Clock watching on the canal
This newsletter was originally published on Patreon on 5 July 2021
A weekend away at my in-laws meant a rare chance for me to run on a flat route. I’ve run along the Great Western Canal from its start in Tiverton, Devon, many times, but never right to the other end. OK, it’s only 11 miles long, but it felt somehow symbolic of my recent efforts to increase my distance, that I should be able to manage to run the entire thing - there and back, of course.
Jo Pavey once told me she did lots her of training runs along this same stretch of canal before the 2012 London Olympics - where she finished seventh in both the 5,000m and 10,000m. If it is good enough for Jo, it’s good enough for me.
The weather forecast was for rainstorms, which helped reduce the number of family outings taking place on the towpath, which is narrow and can get a little perilous when it’s full of waddling toddlers and slow-reacting grandparents. In the end, the rain held off most of the way, and when it did come it was a welcome relief on a hot, muggy day.
I started off easy and tried to slip into a pace I thought I could manage all day, a cadence that felt like I was just tripping along without any real effort, without pushing in any way. But of course, my old friend Garmin came along for the ride, and I started noticing that I was hovering around 8 min/mile pace. “OK, that’s good, let’s try to keep it about there,” my rational, sensible self decided. My other self, however, the part that thinks I’m secretly a Kenyan runner underneath, still waiting to burst out and fulfill all that potential I had as a 14-year-old when I cruised to victory in the Northampton cross-country, started egging me on. “Push it a bit, go on, you’re no slouch. You can handle it.”
I was soon clicking through the miles at 7.20 min/mile pace. It felt good to run a bit quicker.
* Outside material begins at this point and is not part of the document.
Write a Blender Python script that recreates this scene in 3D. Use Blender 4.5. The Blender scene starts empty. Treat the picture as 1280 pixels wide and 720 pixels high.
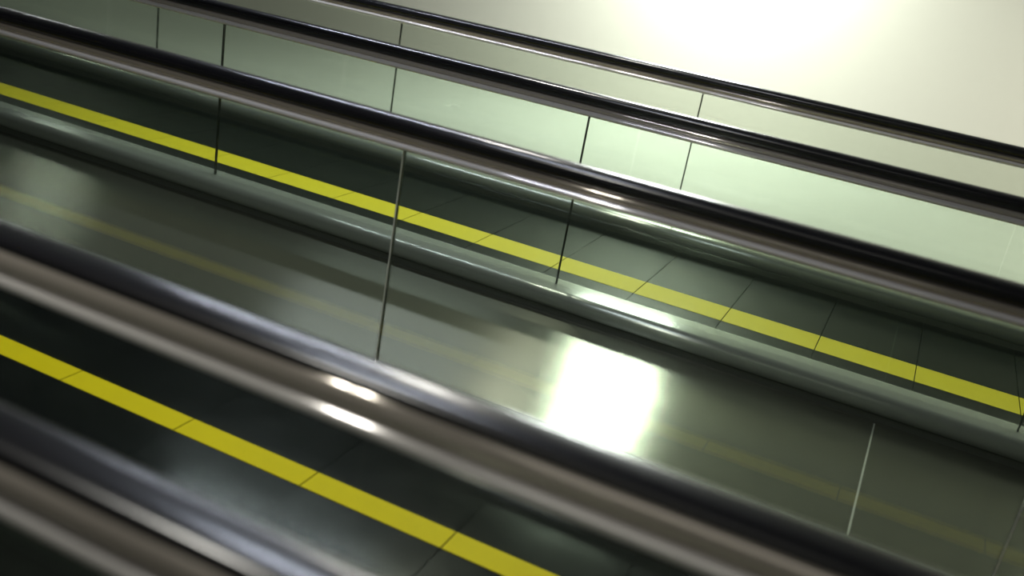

Like I was edging back towards those post-Kenya and Japan days when I ran all my PBs and felt like a serious club runner with one eye the sub-elite start at the London marathon.
I tried to get into the mindset required of the Self-Trancendence 3100, where running will have no end, but will just go on and on. I tried to focus on the enjoyment of the movement, appreciating the fact that I could run like this. One day, I thought, I’ll be one of those older folk on the path, looking at the runner going by and thinking back fondly to the days when I could do that. Well, these are those days now, so I should fully embrace them, and feel grateful, now, in the moment.
For a while it felt great, these positive thoughts bringing a smile to my face. I started to appreciate the trees, the tropical-like green water of the canal, the warm breeze, the flecks of rain on my face. That too, that enjoyment and appreciation of my surroundings, helped me to cruise along happily.
But it’s like being on a tightrope, holding such positivity in your mind while you’re running hard. The negative thoughts are only a slight tilt away. “Oh god, how much further? My legs are starting to ache already. Not even halfway yet. Boy, it’s hot. How am I going to handle 52 days of running, I’m done already and I haven’t even been running for two hours.”
I tilt back to centre, breathing in through my nose, enjoying the satisfying sound of my feet on the smooth gravel track, my cadence still high. “What a joy to be out running, through such sun-dappled countryside, barely a soul around.” I try stilling my mind as though I’m meditating, holding myself in the moment, listening to my breath.
That is, until my Garmin decides to get involved again. I look at it and it says I’m running 18 min/mile pace. Wait, that’s not true. I keep running. Now it says 14 min/mile. It must have lost me for a moment. Will it find me again and readjust? My average pace has dropped as a result. That annoys me. All that effort to hold and average 7.40 pace, and my watch is now telling me I’m averaging 7.57. (Yes, I’m getting fixated with the details!) Well, that’s a lie.
I start to get annoyed with my watch. Breathe, I tell myself. You’re still running the same pace, the same distance, regardless of what Mr Garmin here says. Just ignore him. But part of me, that part that is always crunching numbers and doing sums and planning what to call each run on Strava, can’t let it go. Now it’s all going to be wrong. Idiot watch!
And so it goes. I meet a friend with a mile to go, just when my legs really are starting to ache, and he runs with me, back the way he came, and helps me bring it home relatively comfortably in the end. Twenty-two miles in just under three hours. On a hot day. That’s a decent workout.
It’s wonderful to stop, as always. I think about all those times I’ll get to stop in the 3100 race. So many moments of bliss. I imagine that my personal aid station, which I’ll pass every half a mile, will call out to me on every lap, beckoning me in with its place to stop, to sit, to eat and drink. Though of course, the joy will be tempered by the fact that I’ll always be moments away from starting again. Until the final stop. The stop to end all stops.
Will that be the joy to end all joys, I wonder?